An auditor decides to issue a qualified opinion on an entity's financial statements because a major inadequacy in the entity's computerized accounting records prevents the auditor from applying necessary procedures. The opinion paragraph of the auditor's report should state that the qualification pertains to
A)A client-imposed scope limitation.
B)A departure from generally accepted auditing standards.
C)The possible effects on the financial statements.
D)Inadequate disclosure of necessary information.
5

An auditor has previously expressed a qualified opinion on the financial statements of a prior period because of a departure from generally accepted accounting principles. The prior-period financial statements are restated in the current period to conform with generally accepted accounting principles.
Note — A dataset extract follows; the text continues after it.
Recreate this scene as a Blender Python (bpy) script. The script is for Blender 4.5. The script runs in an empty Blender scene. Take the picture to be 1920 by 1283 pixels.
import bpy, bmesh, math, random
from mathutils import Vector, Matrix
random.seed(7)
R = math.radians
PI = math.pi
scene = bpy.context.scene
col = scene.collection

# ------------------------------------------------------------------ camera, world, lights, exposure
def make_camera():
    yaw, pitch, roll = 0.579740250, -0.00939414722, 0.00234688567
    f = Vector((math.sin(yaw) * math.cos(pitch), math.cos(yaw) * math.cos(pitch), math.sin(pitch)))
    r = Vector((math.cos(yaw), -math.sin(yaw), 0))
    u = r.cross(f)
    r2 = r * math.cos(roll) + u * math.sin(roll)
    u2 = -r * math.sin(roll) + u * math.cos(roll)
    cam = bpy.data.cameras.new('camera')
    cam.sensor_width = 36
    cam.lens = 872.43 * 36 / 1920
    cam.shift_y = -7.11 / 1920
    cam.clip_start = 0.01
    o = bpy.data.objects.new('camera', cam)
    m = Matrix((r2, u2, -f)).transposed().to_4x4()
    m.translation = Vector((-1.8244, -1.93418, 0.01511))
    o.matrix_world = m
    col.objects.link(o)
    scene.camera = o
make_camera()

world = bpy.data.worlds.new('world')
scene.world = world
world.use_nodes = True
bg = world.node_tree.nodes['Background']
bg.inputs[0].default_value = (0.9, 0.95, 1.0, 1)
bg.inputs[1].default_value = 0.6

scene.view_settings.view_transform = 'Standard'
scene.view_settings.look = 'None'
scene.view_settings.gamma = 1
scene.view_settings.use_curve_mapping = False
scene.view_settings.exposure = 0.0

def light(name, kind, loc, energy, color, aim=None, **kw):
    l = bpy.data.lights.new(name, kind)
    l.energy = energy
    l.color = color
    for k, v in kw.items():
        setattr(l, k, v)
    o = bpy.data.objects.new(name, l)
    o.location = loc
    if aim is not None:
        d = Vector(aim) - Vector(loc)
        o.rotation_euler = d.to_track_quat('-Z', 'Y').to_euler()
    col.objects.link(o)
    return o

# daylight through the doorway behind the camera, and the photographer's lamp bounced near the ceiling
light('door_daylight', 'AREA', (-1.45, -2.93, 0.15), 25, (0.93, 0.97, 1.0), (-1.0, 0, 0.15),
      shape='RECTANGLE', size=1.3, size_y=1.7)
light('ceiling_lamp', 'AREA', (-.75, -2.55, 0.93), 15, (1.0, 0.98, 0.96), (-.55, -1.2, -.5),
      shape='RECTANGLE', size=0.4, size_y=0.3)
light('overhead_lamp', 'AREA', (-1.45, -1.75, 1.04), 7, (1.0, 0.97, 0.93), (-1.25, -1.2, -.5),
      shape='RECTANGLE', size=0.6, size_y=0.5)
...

The auditor's updated report on the prior-period financial statements should:
A)Express an unqualified opinion concerning the restated financial statements.
B)Be accompanied by the original auditor's report on the prior period.
C)Bear the same date as the original auditor's report on the prior period.
D)Qualify the opinion concerning the restated financial statements because of a change in accounting principle.
6

In which of the following situations would an auditor ordinarily choose between expressing a qualified opinion or an adverse opinion?
A)The auditor did not observe the entity's physical inventory and is unable to become satisfied about its balance by other auditing procedures.
B)Conditions that cause the auditor to have substantial doubt about the entity's ability to continue as a going concern are not disclosed.
C)There has been a change in accounting principles that has a material effect on the comparability of the entity's financial statements.
D)The auditor is unable to apply necessary procedures concerning an investor's share of an investee's earnings recognized on the equity method.
7

All of the following would require the auditor to include a paragraph in the audit report for a lack of consistency except
A)The client changed its inventory accounting from LIFO to FIFO.
B)The client increased its calculation of bad debt expense from one percent of net sales to two percent of net sales.
C)The client reports consolidated financial statements this year whereas last year the subsidiary was accounted for based on the equity method.
D)The client changed from an unacceptable inventory accounting method in prior years to FIFO this year.
8

If the principal auditor decides to make reference to other auditors used in the engagement, the audit report must make reference to:
A)The portion or parts of the financial statements examined by the other auditors.
B)The name of the other auditor.
C)Whether or not a subsidiary corporation was examined.
D)Whether the other auditors are members of the SEC Division of firms.
9

Which of the following statements is true related to an auditor's opinion on the effectiveness of a client's internal controls over financial reporting?
A)The opinion must either be unqualified or adverse.
B)An unqualified opinion may be issued even if significant deficiencies exist.
C)The presence of material weaknesses results in a qualified opinion.
D)The auditor is precluded from issuing an unqualified opinion on the financial statements unless an unqualified opinion has also been given on the internal control effectiveness.
10

PCAOB requirements related to the auditor's opinion of internal controls over financial reporting for public companies:
A)Permit audit firms to either issue a separate report or combine this report with the auditor's opinion on the financial statements.
B)Require audit firms to issue three different reports as part of a financial statement audit.
C)Are optional if the client outsources it's internal control testing and evaluation.
D)Require an unqualified opinion before an opinion on the financial statements can be issued.